Pawan Kalyan’s screen presence is powerful as always, no big scope to perform, he does well in delivering the punch dialogues. Niddhi Agarwal’s character might have had the importance on paper, but her scenes end up being poorly portrayed on-screen, also her makeup was so offputting. Bobby Deol fits fine as Aurangzeb, his role is single dimensional and the weak situations make him a dummy villain. Plenty of popular artists like Sathyaraj, Nasser, Easwari Rao, etc are casted in namesake supporting roles and some meaningless cameos in songs such as Anasuya Bharadwaj, Vennela Kishore, Redin Kingsley… they all act as passing clouds without adding any use to the flow.

 

Technicalities:

Except for the one dance number in the first half, the other tracks make no impact and a lot of songs are dumped back to back post interval.

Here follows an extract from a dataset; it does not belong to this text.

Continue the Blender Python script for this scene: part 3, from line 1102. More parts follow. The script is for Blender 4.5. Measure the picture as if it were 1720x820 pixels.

Sincere work by MM Keeravani with respect to background score, his efforts to musically improvise the film is very much evident. Dull cinematography, even the simple buildup shots are not captured efficiently to match the excitement of the fans. Disastrous VFX, the atmosphere effects, animals-involving portions and even the basic green mat shots look so amateur. The film is filled with lags, the edit pattern in general is messy, no clue who pitched the idea of abruptly cutting at the climax point just to make it into a two part saga. Stunt choreography lacks the punch, as it is the drama is missing, on top of it the fight sequences are too plain to engage.

 

Bottomline


An one-liner which is apt to make a convincing commercial outing is brought down to the ground level with weak screenwriting and cheap looking visuals. The idea to prolong the conclusion further to a separate movie is shocking us on a bad note.